Why Do People Sublicense: Let Me Count the Ways

This Kat will begin with a one-sentence muse. The ultimate challenge in writing about IP is
trying to say something categorically meaningful about how IP plays itself out in that most elusive of places, "the real world." This has once again become acute as this Kat works on an article on one of his IP fascinations--sublicensing. In particular, we have been wrestling with the question of "why do people engage in sublicensing"? We can discourse about how to define sublicensing, what is its legal rationale and what are its most distinctive contractual elements. But all of these considerations rest on the fact, as this Kat's anecdotal experience confirms, that the sublicensing of IP rights is a wide-spread phenomenon. If so, how can this Kat get its "IP paws" around that most simple of questions--"why do people engage in sublicensing"?. As with so many deceptively simple questions, the answer is both multi-layered and multi-faceted. Set out below is our first feline stab at offering an answer.

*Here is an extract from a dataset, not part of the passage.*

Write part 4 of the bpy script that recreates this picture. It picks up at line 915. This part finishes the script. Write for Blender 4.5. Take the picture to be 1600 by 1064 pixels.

1.The licensor and licensee may be seeking additional revenues for exploitation of the licensed intellectual property rights. What better way to do so than to share in sublicence royalties.

 2. The exclusive licensee may not be easily able to meet its minimum royalty payments, but sums reasonably received from the sublicensee will likely enable the licensee to do so. (Separately, of course, the question then remains--What is meant by an "exclusive licence" when the exclusive license grants a sublicence?) 

3. In a version of the foregoing, the licensor may from the outset set a high minimum royalty payment for the licensee, secure in his belief that the licensor will be able to identify and manage a successful sublicensee in the territory.

4. By providing for a sublicence, the sublicensee may seek to fulfill market demand that
the licensee is itself unable to satisfy on its own.

5. The sublicense may be necessary to meet customers’ requirements for second sourcing of a product manufactured under the IP right. Here, the impetus comes from the downstream actor, namely the ultimate customer, concerned to protect a reliable supply of the licensed product.

6. The licensor may not itself exploit the IP rights or arrange for exploitation by third parties on a contract manufacturing basis. Instead, all exploitation will take place by the sublicensee under the supervision of the licensee.

7. In a specific instance of the foregoing, the structure of the commercial relationship with the licensor may be such that it is intended that only the sublicensee(s) are intended to exploit the IP. This is especially so in franchise arrangements, where the franchise is often structured to provide for a master franchisee in the territory, which does not directly operate any licensed units, but rather manages a chain of franchisees/sublicensees.

8. The grant of a sublicence may be required to resolve a legal challenge to either the licensor or licensee, such as where there is a competition law concern that the licensee enjoys a dominant position. The presence of a sublicensee may allay this concern, provided that the sublicence is made between unrelated parties.

This is this Kat's initial list. Has he missed anything obvious? To remind you--the task is to create a comprehensive list for that most challenging of questions--"why do people enter into a sublicensing arrangement."